Felsefi tavır hayatı ve hayata dair her şeyi sorgulamayı ve görünenlerin ardındaki gerçeği aramayı gerektirir. Bu tavır felsefeciyi diğer insanlardan farklı kılar. Sokrates'in de ifade ettiği gibi sorgulanmayan hayat yaşamaya değmez. İnsan, merakını giderme, evreni ve yaşamın anlamını sorgulamaya ihtiyaç duyar. Aristoteles’te bunu şöyle ifade eder: “"Bütün insanlar doğaları gereği bilmek ister". Felsefi sorgulama sayesinde insan bir şeylerin farkında olabilir ve böylece insan yaşamını anlamlandırır.

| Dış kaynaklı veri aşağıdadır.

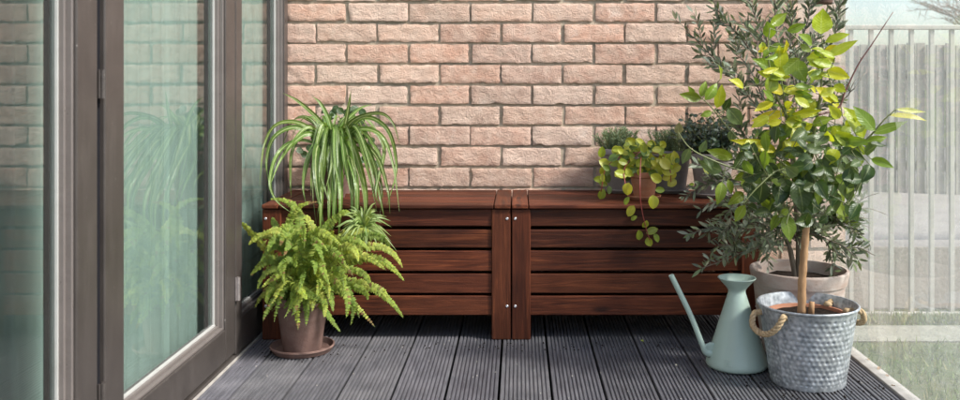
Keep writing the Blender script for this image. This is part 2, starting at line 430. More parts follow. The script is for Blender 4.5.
# ------------------------------------------------------------------ brick wall
wt=thing('brick_wall',(.18,3.31,-.33),'pale pink brick wall across the back of the balcony','wall')
bk=MB(); L,Hh,W0=.225,.075,3.302
xL,xR=-.86,1.19
cols=[(.48,.315,.225),(.50,.34,.25),(.44,.265,.185),(.52,.375,.29),(.47,.305,.225),(.46,.28,.20),(.39,.225,.155),(.45,.255,.17),(.51,.36,.27)]
r_=random.Random(21)
for row in range(-10,28):
    zc0=.4386+row*Hh; off=.048+(0 if row%2==0 else .1125)
    k=int(math.floor((xL-off)/L))
    while off+k*L<xR:
        a=max(off+k*L,xL)+.0042; e=min(off+(k+1)*L,xR)-.0042; k+=1
        if e-a<.02: continue
        fine=(-1<=row<=9)
        nx=22 if fine else 6; nz=9 if fine else 3
        if row==-1 or not fine: pass
        sd=V((r_.uniform(0,99),r_.uniform(0,99),r_.uniform(0,99)))
        za,ze=zc0+.0042+r_.gauss(0,.0010),zc0+Hh-.0042+r_.gauss(0,.0010)
        a+=r_.gauss(0,.0022); e+=r_.gauss(0,.0022)
        tilt=r_.gauss(0,.0012); pr=r_.gauss(0,.0016)
        base=r_.choice(cols); kk=r_.uniform(.80,1.14)
        q_=r_.random()
        if q_<.08: base=(.31,.165,.12)
        elif q_<.2: base=(.48,.27,.18)
        elif q_<.3: base=(.40,.27,.20)
        cc=tuple(x*kk for x in base)
        vs=[];
        for j in range(nz+1):
            for i in range(nx+1):
                u=i/nx; w=j/nz; x=a+(e-a)*u; z=za+(ze-za)*w
                ed=min(u*(e-a),(1-u)*(e-a),w*(ze-za),(1-w)*(ze-za))
                q=V((x*16,z*22,0))+sd
                d=noise.noise(q)*.0022+noise.noise(q*3.1)*.0016
                jt=noise.noise(V((x*60,z*60,5))+sd)*.0026+max(0,noise.noise(V((x*25,z*25,9))+sd)-.25)*.010
                if i==0 : x+=.0012+jt
                if i==nx: x-=.0012+jt
                if j==0 : z+=.0010+jt
                if j==nz: z-=.0010+jt
                yy=W0+pr+tilt*(u-.5)*2+d+(.0012+max(0,noise.noise(V((x*45,z*45,2))+sd))*.004 if ed<.001 else 0)
                vs.append((x,yy,z))
        fs=[]
        w_=nx+1
        for j in range(nz):
            for i in range(nx): fs.append((j*w_+i,j*w_+i+1,(j+1)*w_+i+1,(j+1)*w_+i))
        nb=len(vs); ring=[i for i in range(nx+1)]+[j*w_+nx for j in range(1,nz+1)]+[nz*w_+i for i in range(nx-1,-1,-1)]+[j*w_ for j in range(nz-1,0,-1)]
        nr_=len(ring)
        for i in ring: vs.append(vs[i])
        for i in ring: p=vs[i]; vs.append((p[0],W0+.02,p[2]))
        for i in range(nr_):
            i2=(i+1)%nr_; fs.append((nb+i,nb+nr_+i,nb+nr_+i2,nb+i2))
        bk.add(vs,fs,cc)
bk.build('bricks',M['brick'],wt)
b=MB(); nxm,nzm=260,190
vs=[]
for j in range(nzm+1):
    for i in range(nxm+1):
        x=xL+(xR-xL)*i/nxm; z=-.31+(2.53+.31)*j/nzm
        vs.append((x,W0+.0080+noise.noise(V((x*70,z*70,1)))*.0016,z))
b.add(vs,[(j*(nxm+1)+i,j*(nxm+1)+i+1,(j+1)*(nxm+1)+i+1,(j+1)*(nxm+1)+i) for j in range(nzm) for i in range(nxm)])
b.box(xL,xR,W0+.0112,W0+.22,-.31,2.53)
b.build('mortar',M['mortar'],wt)

# ------------------------------------------------------------------ house side: glazed doors
XF=-.838
def glazed(label,ya,yb,zb,zt,near,far,bot,group=None,handle=None):
    """leaf/fixed light in the plane x=XF between ya and yb"""
    t=thing('glazed_door' if group else 'side_window',(XF-.03,(ya+yb)/2,zb),label,'door' if group else 'window',group)
    fr=MB(); d0,d1=XF-.062,XF
    fr.box(d0,d1,ya,ya+near,zb,zt); fr.box(d0,d1,yb-far,yb,zb,zt)
    fr.box(d0,d1-.0008,ya+near,yb-far,zb,zb+bot); fr.box(d0,d1-.0008,ya+near,yb-far,zt-.09,zt)
    fo=fr.build('frame',M['frame'],t,smooth=False,bevel=.003)
    # stepped beads round the pane
    bd=MB(); ia,ib,ic,id_=ya+near,yb-far,zb+bot,zt-.09
    for (w0,w1,xa,xb) in ((0,.007,-.030,-.006),(.007,.015,-.031,-.017)):
        a0,a1=ia+w0,ib-w0; c0,c1=ic+w0,id_-w0; dw=w1-w0
        bd.box(XF+xa,XF+xb,a0,a0+dw,c0,c1); bd.box(XF+xa,XF+xb,a1-dw,a1,c0,c1)
        bd.box(XF+xa,XF+xb-.0005,a0+dw,a1-dw,c0,c0+dw); bd.box(XF+xa,XF+xb-.0005,a0+dw,a1-dw,c1-dw,c1)
    bd.build('bead',M['bead'],fo,smooth=False,bevel=.0015)
    sp0=MB(); q0=.0035
    sp0.box(XF-.0319,XF-.0300,ia+.0002,ia+q0,ic,id_); sp0.box(XF-.0319,XF-.0270,ib-.0199,ib-.0153,ic+.0155,id_); sp0.box(XF-.0319,XF-.024,ia+.0155,ib-.0200,ic+.0153,ic+.0195)
    sp0.build('glazing_trim',M['trimpale'],fo,smooth=False)
    gk=MB()
    for (xa,xb) in ((-.060,-.050),):
        gk.box(XF+xa,XF+xb,ia,ia+.004,ic,id_); gk.box(XF+xa,XF+xb,ib-.0075,ib-.0035,ic,id_); gk.box(XF+xa,XF+xb,ia+.016,ib-.016,ic,ic+.004)
    li=MB(); li.box(XF-.0618,XF-.041,ib-.003,ib-.0006,ic,id_); li.box(XF-.0618,XF-.041,ia+.01,ib-.004,ic+.0002,ic+.003)
    li.build('inner_lining',M['trimpale'],fo,smooth=False)
    gk.build('gasket',M['black'],fo,smooth=False)
    pn=MB(); pn.box(XF-.040,XF-.032,ia+.002,ib-.002,ic+.002,id_-.002)
    pn.build('pane',M['glass'],t,smooth=False)
    return t
GRP='folding glass door leaves'
d1=glazed('nearest glass door leaf at the left edge of the view, cropped by the picture',.75,1.806,.022,2.12,.09,.085,.09,GRP)
d2=glazed('middle glass door leaf reflecting the fern and hinged to its neighbour',1.838,2.682,.022,2.12,.090,.086,.09,GRP)
d3=glazed('narrow fixed glass panel between the door and the brick wall',2.690,3.292,.012,2.14,.058,.048,.10)
# hinges
def hinge(x,Y,z,h,parent,mat):
    b=MB(); r=.0065
    b.lathe([(0,-h/2),(r,-h/2),(r,-h*.17),(r*.85,-h*.165),(r*.85,-h*.16),(r,-h*.155),(r,h*.16),(r*.85,h*.165),(r*.85,h*.17),(r,h*.175),(r,h/2),(0,h/2)],(x,Y,z),20)
    b.build('hinge',mat,parent)
    b=MB(); b.box(x-.0065,x-.002,Y-.010,Y+.010,z-h/2,z+h/2); b.build('hinge_plate',mat,parent,smooth=False,bevel=.001)
hinge(XF+.007,2.686,.209,.068,d2,M['hingem']); hinge(XF+.002,1.824,.815,.058,d2,M['frame']); hinge(XF+.002,1.824,.185,.058,d2,M['frame']); hinge(XF+.007,2.686,1.5,.068,d2,M['hingem'])
b=MB(); b.box(XF-.055,XF-.010,1.8065,1.8375,.024,2.12); b.build('seal',M['black'],d2,smooth=False)
df=thing('door_track',(XF-.03,1.5,-.02),'dark low metal track running under the folding glass doors','door frame')
b=MB(); b.box(XF-.075,XF-.001,-1,2.6885,-.02,.012); b.box(XF-.075,XF-.001,2.6885,3.294,-.02,.009); b.build('sill',M['frame'],df,smooth=False,bevel=.002)
b=MB(); b.box(XF-.075,XF-.001,.6,3.294,2.145,2.22); b.build('head',M['frame'],df,smooth=False,bevel=.002)
b=MB(); b.box(XF-.30,XF-.004,-1.2,.742,-.3,2.6); b.box(XF-.30,XF-.004,.742,3.30,2.223,2.6)
tag(b.build('house_wall',M['render'],smooth=False,origin=(XF-.15,-.2,-.3)),'plain rendered house wall around and above the glass doors','wall')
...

Hayatın anlamına dair sorular hem geçmişte hem de günümüzde büyük düşünürler tarafından hep sorgulanmıştır. İnsanı diğer varlıklardan ayıran ve insanın en önemli özelliği kendine dönük düşünmeyi yapabilmesidir. İnsan kendi üzerine düşünür, kendi için meraklanır ve kendi yaşamının anlamını sorgular. İnsan ölebileceğinin açıkça bilincinde olan tek canlıdır. Bu durum insanda gerginlik yaratır. Bu nedenle öleceğini bilen insan, insanın anlamı, yaşamının anlamı üzerine sürekli sorular sormuştur.